Ab 1845 ist eine Wirtschaft «Zum Grünen Glas» in der Liegenschaft Untere Zäune 15 nachweisbar. Der erste Wirt hiess Johann Gottfried Ludwig und war in Deutschland als Revoluzzer bekannt. Er liess hinter dem Haus an der Oberen Zäune einen Fechtsaal bauen und unterrichtete die Studenten der nahen Universität in dieser Kunst. Einer der Studenten, ein gewisser Wilhelm C. Röntgen, soll aber in erster Linie an einer der Töchter Ludwigs, nämlich an Anna Bertha, interessiert gewesen sein. Diese hatte - so sagt es die Legende - sogar dem bekannten Morgenmuffel Gottfried Keller jeweils ein Lächeln entlocken können. Röntgen und Anna Bertha heirateten 1872 in Utrecht, Holland. Röntgen sollte am Ende des 19. Jahrhunderts mit der Erforschung der nach ihm benannten Strahlen Weltruhm erlangen und 1901 mit dem Nobelpreis ausgezeichnet werden.

Die Wirtschaft zum Grünen Glas war bis zum Brand des Aktientheaters in der Neujahrsnacht 1890 Treffpunkt der Künstler und Freunde der ersten stehenden Zürcher Bühne. Das Theater war 1834 in der ehemaligen Barfüsserkirche (heute Parkplatz), also unmittelbar gegenüber dem Grünen Glas, eröffnet worden. Dass die Wirtschaft als einzige in der näheren Umgebung seit ihrem Bestehen eine gesellschaftliche Funktion für die Theaterfreunde besass, liegt auf der Hand. So dürften auch Richard Wagner und seine Anhänger zeitweilig im Grünen Glas ein- und ausgegangen sein. Unter Wagners Stabführung wurden in der Theatersaison 1850/51 unter anderem Der Freischütz, Die weisse Dame, Don Juan, Die Zauberflöte und Fidelio aufgeführt.

In der ersten Hälfte des 20. Jahrhunderts war das Restaurant «Zum Grünen Glas» ein beliebter Treffpunkt für Schauspieler, Gelehrte, Richter, Dichter, Künstler und Intellektuelle aller Art. Die Lage in unmittelbarer Nähe von Universität, Konservatorium, Zürcher Obergericht, Kunst- und Schauspielhaus, verschiedenen kleinen Theatern und Bühnen, Gymnasien und Kantonsschulen war - und ist - sicher ein Grund für dessen Beliebtheit.

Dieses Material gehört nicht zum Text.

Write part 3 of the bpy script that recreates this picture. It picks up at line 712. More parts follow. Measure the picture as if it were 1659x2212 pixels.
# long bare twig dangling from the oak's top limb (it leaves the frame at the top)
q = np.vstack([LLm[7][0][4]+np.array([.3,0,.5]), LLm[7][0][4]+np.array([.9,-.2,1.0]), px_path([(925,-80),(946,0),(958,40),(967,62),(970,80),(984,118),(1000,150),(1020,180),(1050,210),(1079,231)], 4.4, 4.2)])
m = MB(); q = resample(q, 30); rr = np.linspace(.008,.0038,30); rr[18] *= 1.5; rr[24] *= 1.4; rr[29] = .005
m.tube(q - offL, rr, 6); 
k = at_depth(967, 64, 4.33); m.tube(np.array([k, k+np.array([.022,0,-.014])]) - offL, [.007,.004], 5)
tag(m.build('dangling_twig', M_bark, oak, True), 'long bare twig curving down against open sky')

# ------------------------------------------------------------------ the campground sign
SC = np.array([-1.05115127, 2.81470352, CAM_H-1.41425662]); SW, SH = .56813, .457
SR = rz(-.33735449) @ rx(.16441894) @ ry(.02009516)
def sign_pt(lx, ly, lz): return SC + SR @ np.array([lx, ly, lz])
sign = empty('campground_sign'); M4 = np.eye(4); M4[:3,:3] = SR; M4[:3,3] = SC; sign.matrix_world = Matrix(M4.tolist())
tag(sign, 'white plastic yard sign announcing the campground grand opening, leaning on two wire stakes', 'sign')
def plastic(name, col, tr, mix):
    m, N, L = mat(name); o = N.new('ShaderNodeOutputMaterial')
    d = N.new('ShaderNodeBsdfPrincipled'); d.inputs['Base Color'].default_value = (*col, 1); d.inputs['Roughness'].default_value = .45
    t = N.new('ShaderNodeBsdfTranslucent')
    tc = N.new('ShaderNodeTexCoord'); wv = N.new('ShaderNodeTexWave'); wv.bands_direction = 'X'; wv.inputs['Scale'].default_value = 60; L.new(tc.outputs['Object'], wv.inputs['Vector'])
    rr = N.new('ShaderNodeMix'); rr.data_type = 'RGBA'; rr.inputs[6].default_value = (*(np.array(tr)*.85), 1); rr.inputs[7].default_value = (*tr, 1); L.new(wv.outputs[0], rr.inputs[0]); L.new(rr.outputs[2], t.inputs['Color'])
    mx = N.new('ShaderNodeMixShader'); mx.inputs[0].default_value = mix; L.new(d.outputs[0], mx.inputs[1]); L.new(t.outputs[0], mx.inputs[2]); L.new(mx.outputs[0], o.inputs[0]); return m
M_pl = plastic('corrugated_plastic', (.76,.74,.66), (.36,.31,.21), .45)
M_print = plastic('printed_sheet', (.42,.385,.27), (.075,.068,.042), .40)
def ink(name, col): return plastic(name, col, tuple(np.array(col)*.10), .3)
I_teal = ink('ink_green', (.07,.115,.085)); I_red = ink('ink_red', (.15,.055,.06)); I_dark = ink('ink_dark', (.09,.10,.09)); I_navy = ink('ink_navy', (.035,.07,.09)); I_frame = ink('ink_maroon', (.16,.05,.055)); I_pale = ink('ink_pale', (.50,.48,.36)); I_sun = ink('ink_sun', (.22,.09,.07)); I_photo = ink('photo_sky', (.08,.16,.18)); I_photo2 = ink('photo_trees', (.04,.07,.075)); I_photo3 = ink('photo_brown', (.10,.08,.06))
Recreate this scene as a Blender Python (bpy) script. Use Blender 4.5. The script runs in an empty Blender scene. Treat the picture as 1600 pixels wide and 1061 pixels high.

1954 wurde die ganze Häuserzeile an der Unteren Zäune abgebrochen. 1955 bis 1957 entstanden die heutigen Bauten. 1977 kaufte die Zunft Riesbach beide Liegenschaften, die heute zum «Grünen Glas» gehören. 1983 wurde die Liegenschaft Obere Zäune 16 mit dem Zunftsaal, der Zunftmeisterstube, dem schönen Altstadtgarten sowie dem ganzen Untergeschoss mit Küche, Kühl- und Lagerräumen renoviert und erweitert. 1992 wurde das Restaurant in eine französische Brasserie umgestaltet und im 21. Jahrhundert wurden die Wohnungen saniert und eine neue Restaurantküche eingebaut. Seither hat sich der «Grüen Schèèrbe», wie er früher im Volksmund hiess, wieder zu einer vitalen Gaststätte und einem echten Quartiertreff entwickelt.